Reproduce each line exactly.

▶ _Information shown_
— start —

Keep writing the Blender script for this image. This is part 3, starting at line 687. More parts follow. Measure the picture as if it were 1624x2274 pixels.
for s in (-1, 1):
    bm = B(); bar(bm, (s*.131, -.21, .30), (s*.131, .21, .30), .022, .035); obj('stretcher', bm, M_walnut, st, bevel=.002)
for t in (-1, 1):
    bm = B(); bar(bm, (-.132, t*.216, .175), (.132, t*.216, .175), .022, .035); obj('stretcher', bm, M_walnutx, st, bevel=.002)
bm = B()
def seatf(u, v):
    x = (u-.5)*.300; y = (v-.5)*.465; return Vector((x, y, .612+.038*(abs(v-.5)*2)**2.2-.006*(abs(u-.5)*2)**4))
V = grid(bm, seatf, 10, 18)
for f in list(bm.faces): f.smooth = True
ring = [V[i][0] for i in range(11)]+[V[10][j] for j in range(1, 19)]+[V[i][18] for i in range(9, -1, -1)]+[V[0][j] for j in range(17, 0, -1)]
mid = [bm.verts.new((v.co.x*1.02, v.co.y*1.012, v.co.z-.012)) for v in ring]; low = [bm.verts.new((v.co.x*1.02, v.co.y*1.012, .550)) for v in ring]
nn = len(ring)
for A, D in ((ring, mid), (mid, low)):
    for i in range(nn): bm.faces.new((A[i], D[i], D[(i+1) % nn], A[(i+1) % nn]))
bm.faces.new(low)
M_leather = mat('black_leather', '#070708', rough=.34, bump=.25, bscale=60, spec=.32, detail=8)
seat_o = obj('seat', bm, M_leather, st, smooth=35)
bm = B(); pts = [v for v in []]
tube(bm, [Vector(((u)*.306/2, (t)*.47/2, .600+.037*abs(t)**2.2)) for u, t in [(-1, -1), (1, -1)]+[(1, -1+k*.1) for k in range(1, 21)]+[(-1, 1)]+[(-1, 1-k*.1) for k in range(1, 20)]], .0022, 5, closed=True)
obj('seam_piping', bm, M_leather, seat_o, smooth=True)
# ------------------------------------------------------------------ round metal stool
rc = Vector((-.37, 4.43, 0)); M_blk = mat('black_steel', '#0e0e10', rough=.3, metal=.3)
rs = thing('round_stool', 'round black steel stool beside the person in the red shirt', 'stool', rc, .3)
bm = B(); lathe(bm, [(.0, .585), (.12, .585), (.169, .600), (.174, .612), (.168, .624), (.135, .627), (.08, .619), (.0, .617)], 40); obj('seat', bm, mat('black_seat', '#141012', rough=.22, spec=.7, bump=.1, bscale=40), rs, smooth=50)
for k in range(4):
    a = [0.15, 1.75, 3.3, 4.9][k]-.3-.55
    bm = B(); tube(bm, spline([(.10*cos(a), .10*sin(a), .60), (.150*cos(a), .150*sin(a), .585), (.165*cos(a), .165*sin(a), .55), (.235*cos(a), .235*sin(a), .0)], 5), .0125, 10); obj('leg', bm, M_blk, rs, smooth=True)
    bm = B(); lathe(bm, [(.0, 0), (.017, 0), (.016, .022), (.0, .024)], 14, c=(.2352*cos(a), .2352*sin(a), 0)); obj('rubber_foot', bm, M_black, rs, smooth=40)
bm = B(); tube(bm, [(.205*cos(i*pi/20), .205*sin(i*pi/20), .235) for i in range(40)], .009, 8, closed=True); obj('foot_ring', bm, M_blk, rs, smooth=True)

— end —

▶ _Problem solution_
Keep writing the Blender script for this image. This is part 3, starting at line 687. More parts follow. Measure the picture as if it were 1624x2274 pixels.
for s in (-1, 1):
    bm = B(); bar(bm, (s*.131, -.21, .30), (s*.131, .21, .30), .022, .035); obj('stretcher', bm, M_walnut, st, bevel=.002)
for t in (-1, 1):
    bm = B(); bar(bm, (-.132, t*.216, .175), (.132, t*.216, .175), .022, .035); obj('stretcher', bm, M_walnutx, st, bevel=.002)
bm = B()
def seatf(u, v):
    x = (u-.5)*.300; y = (v-.5)*.465; return Vector((x, y, .612+.038*(abs(v-.5)*2)**2.2-.006*(abs(u-.5)*2)**4))
V = grid(bm, seatf, 10, 18)
for f in list(bm.faces): f.smooth = True
ring = [V[i][0] for i in range(11)]+[V[10][j] for j in range(1, 19)]+[V[i][18] for i in range(9, -1, -1)]+[V[0][j] for j in range(17, 0, -1)]
mid = [bm.verts.new((v.co.x*1.02, v.co.y*1.012, v.co.z-.012)) for v in ring]; low = [bm.verts.new((v.co.x*1.02, v.co.y*1.012, .550)) for v in ring]
nn = len(ring)
for A, D in ((ring, mid), (mid, low)):
    for i in range(nn): bm.faces.new((A[i], D[i], D[(i+1) % nn], A[(i+1) % nn]))
bm.faces.new(low)
M_leather = mat('black_leather', '#070708', rough=.34, bump=.25, bscale=60, spec=.32, detail=8)
seat_o = obj('seat', bm, M_leather, st, smooth=35)
bm = B(); pts = [v for v in []]
tube(bm, [Vector(((u)*.306/2, (t)*.47/2, .600+.037*abs(t)**2.2)) for u, t in [(-1, -1), (1, -1)]+[(1, -1+k*.1) for k in range(1, 21)]+[(-1, 1)]+[(-1, 1-k*.1) for k in range(1, 20)]], .0022, 5, closed=True)
obj('seam_piping', bm, M_leather, seat_o, smooth=True)
# ------------------------------------------------------------------ round metal stool
rc = Vector((-.37, 4.43, 0)); M_blk = mat('black_steel', '#0e0e10', rough=.3, metal=.3)
rs = thing('round_stool', 'round black steel stool beside the person in the red shirt', 'stool', rc, .3)
bm = B(); lathe(bm, [(.0, .585), (.12, .585), (.169, .600), (.174, .612), (.168, .624), (.135, .627), (.08, .619), (.0, .617)], 40); obj('seat', bm, mat('black_seat', '#141012', rough=.22, spec=.7, bump=.1, bscale=40), rs, smooth=50)
for k in range(4):
    a = [0.15, 1.75, 3.3, 4.9][k]-.3-.55
    bm = B(); tube(bm, spline([(.10*cos(a), .10*sin(a), .60), (.150*cos(a), .150*sin(a), .585), (.165*cos(a), .165*sin(a), .55), (.235*cos(a), .235*sin(a), .0)], 5), .0125, 10); obj('leg', bm, M_blk, rs, smooth=True)
    bm = B(); lathe(bm, [(.0, 0), (.017, 0), (.016, .022), (.0, .024)], 14, c=(.2352*cos(a), .2352*sin(a), 0)); obj('rubber_foot', bm, M_black, rs, smooth=40)
bm = B(); tube(bm, [(.205*cos(i*pi/20), .205*sin(i*pi/20), .235) for i in range(40)], .009, 8, closed=True); obj('foot_ring', bm, M_blk, rs, smooth=True)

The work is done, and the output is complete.